### Problem statement
From the records below, transcribe only the lines running from the one with "Recreate this scene" through the one with "COL = scene.collection". Keep both of those end lines.

######

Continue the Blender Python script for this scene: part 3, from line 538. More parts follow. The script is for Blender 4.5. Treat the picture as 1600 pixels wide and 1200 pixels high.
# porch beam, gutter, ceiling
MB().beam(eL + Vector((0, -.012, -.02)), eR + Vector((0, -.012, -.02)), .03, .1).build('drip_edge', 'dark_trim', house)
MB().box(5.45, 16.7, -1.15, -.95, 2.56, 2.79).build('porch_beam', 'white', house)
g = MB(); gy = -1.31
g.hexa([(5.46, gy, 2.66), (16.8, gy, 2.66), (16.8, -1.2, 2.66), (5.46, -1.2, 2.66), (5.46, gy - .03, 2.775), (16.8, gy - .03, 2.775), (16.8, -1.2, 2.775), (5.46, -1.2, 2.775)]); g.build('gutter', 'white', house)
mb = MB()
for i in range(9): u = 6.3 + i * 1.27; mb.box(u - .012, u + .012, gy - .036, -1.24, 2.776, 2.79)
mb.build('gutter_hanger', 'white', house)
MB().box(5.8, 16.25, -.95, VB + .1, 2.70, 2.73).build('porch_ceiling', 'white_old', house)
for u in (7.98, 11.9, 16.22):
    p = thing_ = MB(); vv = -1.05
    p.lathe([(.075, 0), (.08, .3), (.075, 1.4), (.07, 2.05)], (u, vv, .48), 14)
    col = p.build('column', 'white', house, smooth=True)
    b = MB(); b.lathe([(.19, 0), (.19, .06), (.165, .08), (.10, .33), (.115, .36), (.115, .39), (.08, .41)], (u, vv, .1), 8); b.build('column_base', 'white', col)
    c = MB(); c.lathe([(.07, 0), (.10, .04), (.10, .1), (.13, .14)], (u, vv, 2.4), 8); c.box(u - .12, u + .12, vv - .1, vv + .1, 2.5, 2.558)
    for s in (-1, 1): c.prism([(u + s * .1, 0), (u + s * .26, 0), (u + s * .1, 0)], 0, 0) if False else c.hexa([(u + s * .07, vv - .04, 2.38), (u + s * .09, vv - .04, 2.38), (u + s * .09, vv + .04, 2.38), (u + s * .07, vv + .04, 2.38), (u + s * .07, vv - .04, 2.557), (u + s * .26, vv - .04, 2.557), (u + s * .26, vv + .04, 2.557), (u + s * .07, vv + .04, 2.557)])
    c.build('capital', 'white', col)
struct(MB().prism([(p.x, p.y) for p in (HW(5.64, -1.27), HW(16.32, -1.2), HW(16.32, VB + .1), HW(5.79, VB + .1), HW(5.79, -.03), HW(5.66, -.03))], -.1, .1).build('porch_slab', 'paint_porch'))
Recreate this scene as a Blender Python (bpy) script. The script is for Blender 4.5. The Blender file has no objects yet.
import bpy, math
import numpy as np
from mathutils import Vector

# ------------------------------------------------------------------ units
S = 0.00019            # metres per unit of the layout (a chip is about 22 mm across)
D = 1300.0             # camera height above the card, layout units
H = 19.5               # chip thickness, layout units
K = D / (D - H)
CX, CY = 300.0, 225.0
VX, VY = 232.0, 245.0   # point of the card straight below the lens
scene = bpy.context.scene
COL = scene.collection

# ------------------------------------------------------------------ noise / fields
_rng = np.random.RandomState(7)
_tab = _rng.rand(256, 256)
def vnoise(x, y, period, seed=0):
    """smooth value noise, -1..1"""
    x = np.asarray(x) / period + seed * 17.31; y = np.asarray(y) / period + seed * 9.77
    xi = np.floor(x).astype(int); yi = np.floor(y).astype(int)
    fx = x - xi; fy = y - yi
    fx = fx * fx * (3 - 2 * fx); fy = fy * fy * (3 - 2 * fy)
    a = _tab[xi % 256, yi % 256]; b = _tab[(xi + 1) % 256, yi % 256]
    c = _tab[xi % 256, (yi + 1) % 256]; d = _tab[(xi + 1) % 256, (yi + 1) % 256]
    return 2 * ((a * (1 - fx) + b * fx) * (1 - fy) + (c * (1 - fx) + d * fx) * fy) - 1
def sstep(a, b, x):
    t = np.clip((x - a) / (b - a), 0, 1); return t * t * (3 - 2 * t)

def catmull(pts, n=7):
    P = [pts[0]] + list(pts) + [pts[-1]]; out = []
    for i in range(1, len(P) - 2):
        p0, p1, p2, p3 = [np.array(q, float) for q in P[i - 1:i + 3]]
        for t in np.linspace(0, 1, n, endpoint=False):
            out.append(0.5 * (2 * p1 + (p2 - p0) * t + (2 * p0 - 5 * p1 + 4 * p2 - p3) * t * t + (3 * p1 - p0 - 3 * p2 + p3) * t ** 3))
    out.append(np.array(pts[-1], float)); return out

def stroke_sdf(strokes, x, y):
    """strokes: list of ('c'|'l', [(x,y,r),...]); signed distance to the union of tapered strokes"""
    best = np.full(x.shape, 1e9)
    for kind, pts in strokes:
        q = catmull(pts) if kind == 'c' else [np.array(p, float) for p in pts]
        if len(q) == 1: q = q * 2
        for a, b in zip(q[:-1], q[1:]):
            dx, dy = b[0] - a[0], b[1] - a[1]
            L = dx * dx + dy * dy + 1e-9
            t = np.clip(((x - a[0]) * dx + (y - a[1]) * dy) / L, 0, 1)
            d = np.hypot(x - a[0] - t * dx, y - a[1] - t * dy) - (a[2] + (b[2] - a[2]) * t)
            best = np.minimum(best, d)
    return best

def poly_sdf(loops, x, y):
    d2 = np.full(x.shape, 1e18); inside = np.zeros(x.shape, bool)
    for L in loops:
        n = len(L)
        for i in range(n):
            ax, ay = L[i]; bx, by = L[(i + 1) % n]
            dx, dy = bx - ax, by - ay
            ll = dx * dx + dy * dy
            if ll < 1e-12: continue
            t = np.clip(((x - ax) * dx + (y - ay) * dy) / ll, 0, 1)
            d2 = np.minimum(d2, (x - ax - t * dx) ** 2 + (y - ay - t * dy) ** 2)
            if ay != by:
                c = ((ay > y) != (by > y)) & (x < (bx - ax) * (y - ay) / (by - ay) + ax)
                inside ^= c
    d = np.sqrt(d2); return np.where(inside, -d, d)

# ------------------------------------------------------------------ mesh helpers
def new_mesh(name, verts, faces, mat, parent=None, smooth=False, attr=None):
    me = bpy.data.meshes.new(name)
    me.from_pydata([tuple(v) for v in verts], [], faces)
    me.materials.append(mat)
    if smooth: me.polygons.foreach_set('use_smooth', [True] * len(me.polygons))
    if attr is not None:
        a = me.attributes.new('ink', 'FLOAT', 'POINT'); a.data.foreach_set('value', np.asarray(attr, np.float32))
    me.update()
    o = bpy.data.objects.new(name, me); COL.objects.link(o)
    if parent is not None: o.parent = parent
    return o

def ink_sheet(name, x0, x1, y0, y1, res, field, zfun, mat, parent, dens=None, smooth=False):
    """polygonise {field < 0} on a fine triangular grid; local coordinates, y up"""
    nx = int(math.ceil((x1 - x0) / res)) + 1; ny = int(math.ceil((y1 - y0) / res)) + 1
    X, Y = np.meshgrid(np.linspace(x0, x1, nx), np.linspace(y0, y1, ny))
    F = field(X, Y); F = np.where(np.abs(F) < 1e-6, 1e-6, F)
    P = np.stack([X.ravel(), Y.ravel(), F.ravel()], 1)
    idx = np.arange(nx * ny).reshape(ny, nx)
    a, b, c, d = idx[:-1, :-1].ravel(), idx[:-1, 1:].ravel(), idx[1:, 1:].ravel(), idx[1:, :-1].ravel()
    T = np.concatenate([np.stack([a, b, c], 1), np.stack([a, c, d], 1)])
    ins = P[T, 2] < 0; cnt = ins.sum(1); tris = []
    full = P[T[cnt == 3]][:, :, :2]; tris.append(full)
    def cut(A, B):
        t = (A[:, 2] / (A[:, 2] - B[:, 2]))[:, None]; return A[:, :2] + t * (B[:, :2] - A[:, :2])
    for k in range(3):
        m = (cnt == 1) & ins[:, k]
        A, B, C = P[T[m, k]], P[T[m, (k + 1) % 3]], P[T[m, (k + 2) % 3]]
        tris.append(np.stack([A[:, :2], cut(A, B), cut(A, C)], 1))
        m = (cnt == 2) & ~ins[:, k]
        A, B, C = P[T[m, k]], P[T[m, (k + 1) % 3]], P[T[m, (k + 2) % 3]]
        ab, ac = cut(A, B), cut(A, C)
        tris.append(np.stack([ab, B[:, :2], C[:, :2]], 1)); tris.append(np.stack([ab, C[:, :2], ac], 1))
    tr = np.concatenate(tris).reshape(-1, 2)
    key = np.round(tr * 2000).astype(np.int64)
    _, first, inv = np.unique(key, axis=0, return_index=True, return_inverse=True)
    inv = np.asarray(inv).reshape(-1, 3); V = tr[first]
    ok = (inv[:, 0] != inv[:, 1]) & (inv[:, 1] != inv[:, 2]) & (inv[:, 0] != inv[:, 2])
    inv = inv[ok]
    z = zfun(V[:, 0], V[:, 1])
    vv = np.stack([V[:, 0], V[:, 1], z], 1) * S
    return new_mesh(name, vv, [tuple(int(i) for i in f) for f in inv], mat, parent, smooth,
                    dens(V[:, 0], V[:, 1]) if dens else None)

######

### Response to this task
Recreate this scene as a Blender Python (bpy) script. The script is for Blender 4.5. The Blender file has no objects yet.
import bpy, math
import numpy as np
from mathutils import Vector

# ------------------------------------------------------------------ units
S = 0.00019            # metres per unit of the layout (a chip is about 22 mm across)
D = 1300.0             # camera height above the card, layout units
H = 19.5               # chip thickness, layout units
K = D / (D - H)
CX, CY = 300.0, 225.0
VX, VY = 232.0, 245.0   # point of the card straight below the lens
scene = bpy.context.scene
COL = scene.collection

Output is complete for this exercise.